En 2010, il pourrait ne rester que deux technologies principales dans le monde des réseaux, IP et Ethernet. Ces deux technologies sont complémentaires : le paquet IP a besoin d’une trame pour être transportée et Ethernet pourrait offrir cette trame. La prépondérance d’IP ne fait pas de doute et est facilement explicable bien que, comme nous allons le voir, quelques défauts peuvent encore remettre en cause cette suprématie. L’arrivée massive d’Ethernet n’est pas vraiment surprenante étant donné sa simplicité et son expansion dans tous les domaines : le réseau local, bien sûr, mais aussi les réseaux sans fil, avec notamment Wi-Fi, les réseaux métropolitains, avec IEEE 802.17 et le MEF (Metropolitan Ethernet Forum), et les réseaux étendus, avec les normes du 10GbE et bientôt des 40 et 160GbE. MPLS et GMPLS devraient utiliser de plus en plus la commutation Ethernet au détriment de la commutation ATM. La remise en cause du monde IP pourrait provenir de la consommation d’énergie. En effet, les protocoles TCP/IP demandent beaucoup de puissance électrique et donc une forte consommation d’énergie. On pourrait résumer cette propriété par le fait que l’architecture TCP/IP a été conçue pour les réseaux riches en énergie. On a pu montrer que le protocole TCP consommait beaucoup d’énergie à cause de sa gestion de la communication, qui utilise de nombreux temporisateurs et recourt à des algorithmes complexes. Ce problème n’est pas visible dans les équipements de réseau et les terminaux qui sont reliés directement à l’électricité.
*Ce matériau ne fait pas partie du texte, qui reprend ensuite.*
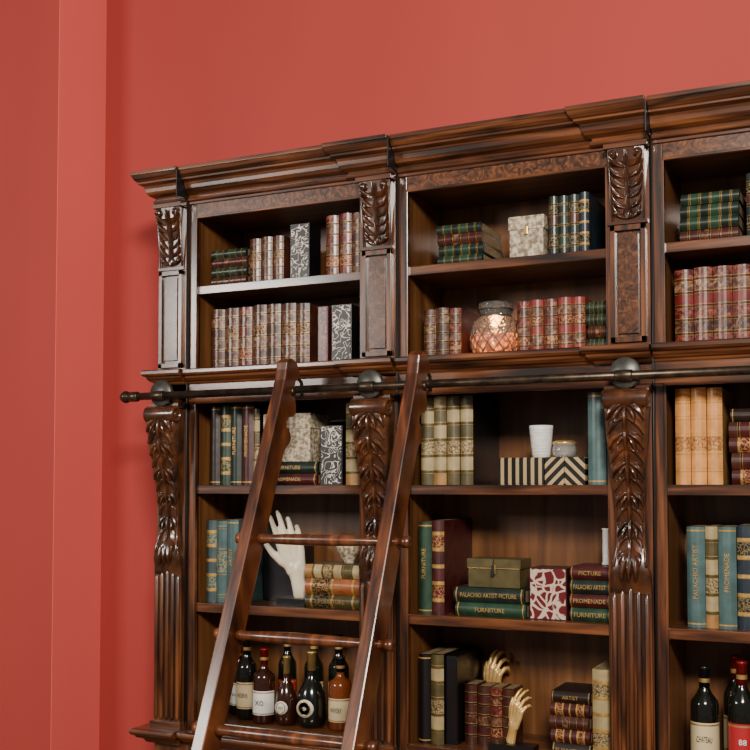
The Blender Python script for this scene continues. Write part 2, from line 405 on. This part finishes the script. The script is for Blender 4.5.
# ------------------------------------------------------------------ ladder
lad=empty('library_ladder'); SL=.42; LT=.440
ax=Vector((0,-SL,-1)).normalized(); bx=Vector((0,-1,SL)).normalized()
top=Vector((0,-.105,LT))
def lp(x,s,t): p=top+ax*s+bx*t; return (x,p.y,p.z)
Ltot=(1.7+LT)/abs(ax.z)
prof=[(0,.035),(-.012,.06),(-.008,.10),(.02,.125),(.05,.118)]
prof+= [(.09,.112),(Ltot-.0,.112),(Ltot-.0,.01)]
prof+= [(.345,.01),(.325,.004),(.30,-.012),(.275,-.020),(.255,-.006),(.245,.028),(.225,.036),(.205,.024),(.19,-.002),(.165,-.014),(.14,-.004),(.115,.018),(.09,.034),(.06,.034),(.04,.018),(.018,.016)]
for nm,xa in (('side_rail_1',-1.355),('side_rail_2',-.818)):
    mb=MB(); xb=xa+.047; n=len(prof)
    vs=[lp(xa,s,t) for s,t in prof]+[lp(xb,s,t) for s,t in prof]
    # trim the foot flat on the floor
    vs=[(x,y,max(z,-1.699)) for x,y,z in vs]
    fs=[tuple(range(n)),tuple(range(n,2*n))]+[(i,(i+1)%n,n+(i+1)%n,n+i) for i in range(n)]
    mb.add(vs,fs,'wood_ladder'); mb.build(nm,lad,.005)
for i,z in enumerate((-.205,-.528,-.825,-1.13,-1.43)):
    s=(LT-z)/abs(ax.z); p=lp(0,s,.058); mb=MB()
    pr=[(.011,-1.395),(.019,-1.393),(.019,-1.372),(.013,-1.366),(.013,-1.305),(.018,-1.300),(.019,-1.285),(.015,-1.27),(.019,-1.2),(.021,-1.08),(.019,-.96),(.015,-.845),(.019,-.83),(.018,-.815),(.013,-.765),(.013,-.752),(.020,-.748),(.020,-.722),(.011,-.718)]
    mb.lathe((0,p[1],p[2]),pr,'x',16,'wood_ladder'); mb.build('rung_%d'%(i+1),lad)
for i,xa in enumerate((-1.355,-.818)):
    mb=MB(); x=xa+.0235
    mb.tube([(x,-.145,.31),(x,-.145,.39),(x,-.135,.408),(x,RY,.416),(x,-.078,.405),(x,-.072,.385),(x,-.074,.35)],.007,'iron',8)
    mb.lathe((xa+.047,-.185,.360),[(.017,0),(.017,.006),(.010,.010),(1e-5,.012)],'x',14,'iron')
    mb.build('hook_%d'%(i+1),lad)

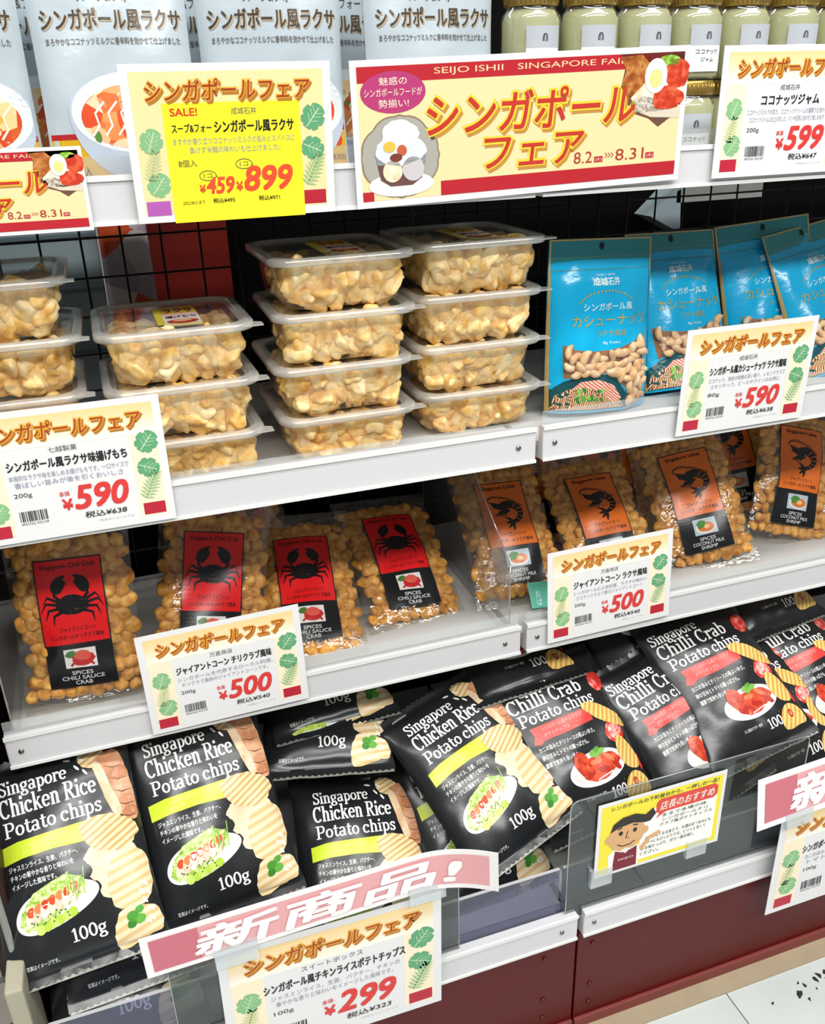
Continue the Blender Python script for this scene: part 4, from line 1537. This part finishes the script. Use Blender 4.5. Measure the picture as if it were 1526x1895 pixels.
def corn_pack(kind, seed, M, label, kern_label, count=True):
    f = corn_fn(seed)
    key = (kind, seed)
    if key not in CORN:
        root = empty('corn_pack', M, label, 'snack pack', kind + ' label corn packs')
        bag_body(f, FILM, PW, PH, 30, 36, False).build('clear_pouch', root)
        corn_label(kind).build('label', root, fn=lambda x, y, o: f(x - PW / 2, y, o + 0.0002), L=0.007, scale=0.001)
        CORN[key] = root
    else:
        root = copy_tree(CORN[key], M)
        root['label'] = label
    R = random.Random(seed * 7 + int(M.translation.x * 1000))
    # front layer of kernels
    sx, sy = 0.0122, 0.0118
    nv = int((PH - 0.022) / sy)
    for j in range(nv):
        for i in range(9):
            u = (i - 4 + (0.25 if j % 2 else -0.25)) * sx * 0.98 + R.uniform(-.0014, .0014)
            v = 0.012 + (j + 0.5) * sy + R.uniform(-.0014, .0014)
            if abs(u) > PW / 2 - 0.0065:
                continue
            x, y, zf = f(u, v)
            zb = f(u, v, 0, True)[2]
            inlab = (LX + 0.004 - PW / 2 < u < LX + LW - 0.004 - PW / 2) and (LY + 0.004 < v < LY + LH - 0.004)
            sc_ = R.uniform(0.88, 1.12)
            if zf - zb < 0.009:
                sc_ *= 0.8
            z = max(zf - 0.0058 * sc_, (zf + zb) / 2) - R.uniform(0, 0.001)
            L = Matrix.Translation((x, y, z)) @ Matrix.Rotation(R.uniform(0, 6.28), 4, 'Z') @ Matrix.Rotation(R.uniform(-.45, .45), 4, 'X') @ Matrix.Rotation(R.uniform(-.45, .45), 4, 'Y') @ Matrix.Scale(sc_ * 1.17, 4)
            if not inlab and count and kernel_total[0] < 296:
                kernel_total[0] += 1
                o = link('corn_kernel', R.choice(KM))
                o.matrix_world = M @ L
                tag(o, kern_label, 'corn kernel', kern_label)
            else:
                if not inlab:
                    stuff_mesh(R.choice(KM2), M @ L)
            if not inlab and zf - zb > 0.011:
                L2 = Matrix.Translation((x + sx * 0.5, y + sy * 0.5, z - 0.007)) @ Matrix.Rotation(R.uniform(0, 6.28), 4, 'Z') @ Matrix.Rotation(R.uniform(-.5, .5), 4, 'X') @ Matrix.Scale(1.2, 4)
                if abs(u + sx * .5) < PW / 2 - 0.012:
                    stuff_mesh(R.choice(KM2), M @ L2)
    # dark toasted core that fills the middle of the pack behind the label
    return root


def corn(kind, seed, x, y, z, lean, yaw, roll, label, kl, count=True):
    # landmark: bottom centre of the label
    return corn_pack(kind, seed, pose(x, y, z, lean, yaw, roll, 0.0125, (0, -LY)), label, kl, count)


corn('crab', 21, -0.435, 0.060, 0.446, 0.321, -0.086, -0.011, 'crab label corn pack standing at the left end of the shelf', 'roasted corn kernel in the leftmost red crab label pack')
corn('crab', 24, -0.087, 0.110, 0.436, 1.029, 0.124, -0.113, 'crab label corn pack lying back, the rightmost red one', 'roasted corn kernel in the rightmost red crab label pack')
corn('shrimp', 33, 0.279, 0.088, 0.442, 0.651, -0.347, 0.222, 'shrimp label corn pack right of the 500 yen card', 'roasted corn kernel in the shrimp label pack right of the 500 yen card')
corn('crab', 23, -0.208, 0.086, 0.436, 0.974, -0.042, -0.070, 'crab label corn pack just right of the 500 yen card', 'roasted corn kernel in the crab label pack just right of the 500 yen card')
corn('shrimp', 31, 0.038, 0.101, 0.441, 0.740, 0.032, -0.069, 'shrimp label corn pack beside the clear divider, the leftmost orange one', 'roasted corn kernel in the leftmost orange shrimp label pack')
corn('shrimp', 34, 0.412, 0.102, 0.443, 0.486, -0.048, -0.289, 'tilted shrimp label corn pack at the right edge of the picture', 'roasted corn kernel in the tilted shrimp pack at the right edge')
corn('crab', 22, -0.316, 0.080, 0.443, 0.581, -0.030, -0.195, 'crab label corn pack behind the 500 yen card', 'roasted corn kernel in the crab label pack behind the card')
corn('shrimp', 32, 0.154, 0.088, 0.440, 0.817, -0.104, 0.042, 'shrimp label corn pack behind the 500 yen card', 'roasted corn kernel in the shrimp pack behind the card')
corn('shrimp', 31, 0.385, 0.175, 0.448, 0.45, -0.5, 0.25, 'shrimp label corn pack in the second row with a creased label', 'x', False)
corn('shrimp', 32, 0.10, 0.19, 0.448, 0.60, 0.0, -0.05, 'shrimp label corn pack at the back behind the leftmost orange ones', 'x', False)
corn('shrimp', 34, 0.215, 0.185, 0.448, 0.55, 0.0, 0.05, 'shrimp label corn pack at the back behind the middle orange ones', 'x', False)
corn('crab', 22, -0.25, 0.20, 0.448, 0.60, 0.0, 0.04, 'crab label corn pack in shade at the back of the shelf', 'x', False)
tag(KIND_STUFF.build('corn_kernels'), 'remaining roasted corn kernels filling the clear packs', 'corn', None, 'stuff')

# teal freshness packet showing at the foot of the leftmost shrimp pack
b = MB()
b.box((-0.017, -0.014, -0.001), (0.017, 0.016, 0.001), film('#5fbfa6'))
o = b.build('desiccant_sachet', bevel=0.0008)
o.matrix_world = pose(0.052, 0.0795, 0.4312, 0.74, 0.03, -0.1)
tag(o, 'small teal sachet at the foot of the leftmost shrimp label pack', 'sachet')
q = Print(9)
q.text('お', -0.010, -0.002, 0.006, 0.008, film('#e8f4ee'), 0)
q.text('ぱ', -0.010, -0.011, 0.006, 0.008, film('#e8f4ee'), 0)
q.build('lettering', o)

# ------------------------------------------------------------------ cracker tubs on the second shelf
TW, TD, TH = 0.1281, 0.136, 0.0458
TUB_WALL = clear('tub_plastic', '#f9f7f2', 0.015, 0.06, 0.04)
TUB_RIM = clear('tub_rim_plastic', '#f0f0ec', 0.42, 0.14, 0.15, '#dddcd6')
TUB_LID = clear('tub_lid_plastic', '#ececea', 0.07, 0.08, 0.08, '#d8d8d4')


def cracker_fn(p, seed):
    o = Vector((seed * 5.3, seed * 1.7, 0))
    n = noise.noise(p * 0.9 + o) * 0.42 + noise.noise(p * 2.1 + o) * 0.22 + noise.noise(p * 4.5 + o) * 0.07
    q = Vector((math.copysign(abs(p.x) ** 0.75, p.x), math.copysign(abs(p.y) ** 0.75, p.y), math.copysign(abs(p.z) ** 0.8, p.z) * 0.72))
    return q * 0.0124 * (1 + n)


CRK = ramp_mat('fried_rice_cracker', [(0.26, '#c98836'), (0.40, '#eab864'), (0.54, '#f6d492'), (0.75, '#fdeec6')], 75, 'noise', 0.55, 0.25, 0, 0, 0.14, 0.25)
CM = [ico(4, 'rice_cracker', cracker_fn, CRK, k) for k in range(7)]
CM2 = [ico(3, 'rice_cracker', cracker_fn, CRK, k + 11) for k in range(4)]
KIND_STUFF = MB()
tub0 = None


def half(z, full):
    return full / 2 - 0.0135 + 0.005 * (z / TH)


def make_tub(M, label):
    global tub0
    if tub0 is not None:
        r = copy_tree(tub0, M)
        r['label'] = label
        return r
    root = empty('cracker_tub', M, label, 'tub', 'clear tubs of rice crackers')
    b = MB()
    rings = []
    for z in (0.0006, 0.0035, 0.012, 0.025, 0.040):
        ins = 0.0 if z > 0.002 else 0.003
        rings.append([(p[0], p[1], z) for p in rrect(2 * (half(z, TW) - ins), 2 * (half(z, TD) - ins), 0.014, 5)])
    b.loft(rings, TUB_WALL, True, (True, False))
    b.build('bowl', root)
    b = MB()
    R1 = lambda w, d, z, r=0.02: [(p[0], p[1], z) for p in rrect(w, d, r, 6)]
    b.loft([R1(TW - 0.016, TD - 0.016, 0.0385), R1(TW - 0.001, TD - 0.001, 0.0385), R1(TW, TD, 0.0395), R1(TW, TD, 0.0435), R1(TW - 0.003, TD - 0.003, 0.0445), R1(TW - 0.014, TD - 0.014, 0.0447)], TUB_RIM, True)
    b.build('rim', root)
    b = MB()
    b.loft([R1(TW - 0.014, TD - 0.014, 0.0447), R1(TW - 0.019, TD - 0.019, 0.0425, 0.016), R1(TW - 0.022, TD - 0.022, 0.0425, 0.015)], TUB_RIM, True)
    b.loft([R1(TW - 0.022, TD - 0.022, 0.0425, 0.015), R1(TW - 0.05, TD - 0.05, 0.0428, 0.01)], TUB_LID, True, (False, True))
    lid_o = b.build('lid', root)
    b = MB()
    b.add([(TW / 2 - 0.012, -TD / 2 + 0.002, 0.041), (TW / 2 + 0.006, -TD / 2 + 0.004, 0.041), (TW / 2 + 0.006, -TD / 2 + 0.014, 0.041), (TW / 2 - 0.002, -TD / 2 + 0.018, 0.041),
           (TW / 2 - 0.012, -TD / 2 + 0.002, 0.0422), (TW / 2 + 0.006, -TD / 2 + 0.004, 0.0422), (TW / 2 + 0.006, -TD / 2 + 0.014, 0.0422), (TW / 2 - 0.002, -TD / 2 + 0.018, 0.0422)],
          [(0, 3, 2, 1), (4, 5, 6, 7), (0, 1, 5, 4), (1, 2, 6, 5), (2, 3, 7, 6), (3, 0, 4, 7)], TUB_RIM)
    b.build('pull_tab', lid_o)
    tub0 = root
    return root


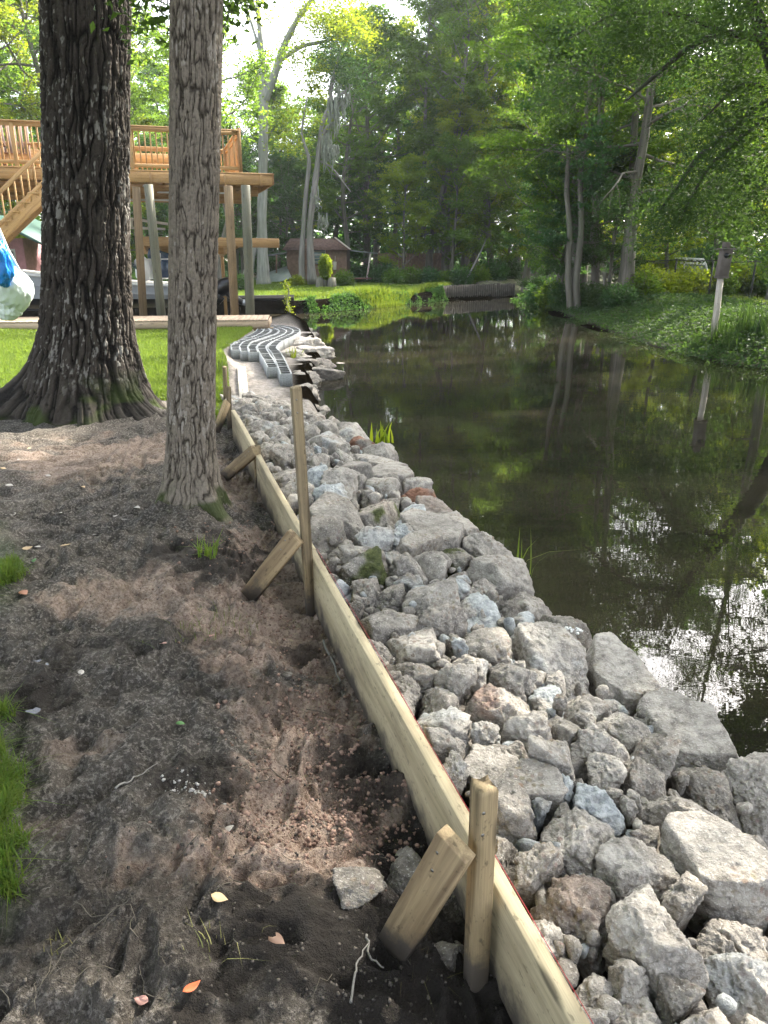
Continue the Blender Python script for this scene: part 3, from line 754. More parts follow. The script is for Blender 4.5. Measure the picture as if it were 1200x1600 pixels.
def chunk(seed, size, lv=5, np_=11):
    rs_ = np.random.RandomState(seed); D, Fc = ICO[lv]; N = rs_.randn(np_, 3); N[:, 2] *= .8; N /= np.linalg.norm(N, axis=1, keepdims=True)
    N = np.vstack([N, [[0, 0, 1], [0, 0, -1]]]); H = rs_.uniform(.62, 1.0, len(N)); q = np.clip(D @ N.T, 0, None) / H; mx = q.max(1, keepdims=True)
    R = 1 / (mx[:, 0] * ((q / mx) ** 36).sum(1) ** (1 / 36)); R = np.minimum(R, 1.35); V = D * R[:, None] * np.array(size); g = min(size)
    V = V * (1 + (fbm(V * (1.4 / g) + seed, 3, 7) * .14 + (np.abs(fbm(V * (3 / g) + seed, 3, 8)) - .2) * -.16 + fbm(V * (9 / g) + seed, 2, 9) * .04))[:, None]
    return V, Fc
GEN = ['ordinary grey broken concrete chunk in the rubble wall beside the water']
stuffV, stuffF, stuffA, nn = [], [], [], 0
for i, r in enumerate(rocks):
    V, Fc, A, loc = rock_mesh(i)
    if r.get('stuff'):
        stuffV.append(V + np.array(loc)); stuffF.append(Fc + nn); stuffA.append(A); nn += len(V); continue
    me_ = mesh_np('concrete_chunk', V, [Fc], True, A, [m_rock])
    o_ = link('concrete_chunk', me_, None, loc)
    if r['label']: tag(o_, r['label'], 'rock', 'broken concrete pieces of the rubble wall')
    else:
        y_ = loc[1]
        bl_ = r['fl'].count('b') >= 2
        sz = 'small' if r['s'][0] < .07 else 'middling'
        g_b = near_board_gap(loc[:2]); c_d = -float(sdist(np.array([loc[0]]), np.array([loc[1]]), canal)[0])
        lat = 'against the board' if g_b < .28 else ('near the water' if c_d < .45 else 'midway to the water')
        where = 'near the short foreground stake' if y_ < 1.8 else 'beyond the short foreground stake' if y_ < 2.6 else 'short of the tall stake' if y_ < 3.4 else 'beyond the tall stake' if y_ < 5.2 else 'down towards the concrete blocks' if y_ < 7 else 'just before the concrete blocks'
        lab = f"{sz} {'bluish' if bl_ else 'dark grey' if r['tone'] < .42 else 'grey' if r['tone'] < .66 else 'pale grey'} rubble chunk {lat}, {where}"
        tag(o_, lab, 'rock', lab.replace('chunk', 'chunks'))
# small fragments filling the joints
frs = np.random.RandomState(5)
N_ = 8000
fy = .5 + 8.6 * frs.rand(N_) ** 1.5; fx = frs.uniform(-2.6, 2.8, N_)
fd = -sdist(fx, fy, canal); fg = bline(fx, fy); k = (fd > .03) & (fg > .02); fx, fy, fd = fx[k], fy[k], fd[k]
Dv, Df = ICO[2]
for a in range(len(fx)):
    r_ = frs.uniform(.008, .028) * (1 + fy[a] * .12)
    z_ = float(rz(np.array([fx[a]]), np.array([fy[a]]), np.array([fd[a]]))[0]) - frs.uniform(.02, .10)
    V = Dv * (r_ * frs.uniform(.6, 1.3, 3)); N3 = frs.randn(9, 3); N3 /= np.linalg.norm(N3, axis=1, keepdims=True)
    q = np.clip(Dv @ N3.T, 0, None).max(1); V = V * (1 / np.maximum(q, .5) * .68)[:, None] + np.array([fx[a], fy[a], z_])
    stuffV.append(V); stuffF.append(Df + nn); nn += len(V); n0 = len(V)
    tv = np.full(n0, frs.uniform(.1, .8)); stuffA.append({'tone': tv, 'blue': np.full(n0, .7 if frs.rand() < .2 else 0), 'redd': np.zeros(n0), 'moss': np.zeros(n0)})
me_ = mesh_np('rubble', np.concatenate(stuffV), [np.concatenate(stuffF)], True, {k: np.concatenate([A[k] for A in stuffA]) for k in ('tone', 'blue', 'redd', 'moss')}, [m_rock])
tag(link('rubble', me_), 'small crushed fragments filling the joints between the chunks', kind='stuff')

# ------------------------------------------------------------------ leaves, grass, trees
def leaves_mesh(name, C, L, Wd, rs, mat, up=.6, droop=0.0, rv=None):
    """many kite-shaped leaves; C centres, L lengths"""
    n = len(C); L = np.broadcast_to(L, (n,)) * rs.uniform(.55, 1.4, n)
    d = rs.randn(n, 3); d[:, 2] = d[:, 2] * .5 - droop; d /= np.linalg.norm(d, axis=1, keepdims=True)
    q = rs.randn(n, 3) * (1 - up) + np.array([0, 0, up]); s = np.cross(d, q); s /= (np.linalg.norm(s, axis=1, keepdims=True) + 1e-9)
    nn_ = np.cross(s, d)
    a = C - d * L[:, None] * .5; b = C + d * L[:, None] * .5
    w = (L * Wd)[:, None]; fold = nn_ * w * .25; mid = C - d * L[:, None] * .08
    V = np.stack([a, mid + s * w * .5 + fold, b, mid - s * w * .5 + fold], 1).reshape(-1, 3)
    i = np.arange(n)[:, None] * 4
    T = np.concatenate([i + np.array([[0, 1, 2]]), i + np.array([[0, 2, 3]])])
    r = rs.rand(n) if rv is None else rv
    return mesh_np(name, V, [T], False, {'rnd': np.repeat(r, 4)}, [mat])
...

Même les portables qui ont des batteries importantes ne sont pas sensibles à ce phénomène. Il faut descendre au niveau des terminaux mobiles, tels les PDA, smartphones, etc., pour commencer à sentir l’inconvénient de l’architecture TCP/IP lorsque celle-ci est utilisée dans toute sa puissance. Le problème apparaît clairement lorsqu’on considère les réseaux de capteurs (voir le chapitre 21), qui ont une infime réserve d’énergie et pour lesquels la transmission d’un seul octet nécessite un effort important. Comme il y aura de plus en plus de réseaux de ce type dans l’Internet ambiant, on peut se poser la question du besoin d’une nouvelle architecture de communication qui consommerait 10 à 50 fois moins que l’environnement TCP/IP. Les recherches dans ce domaine ne font que commencer.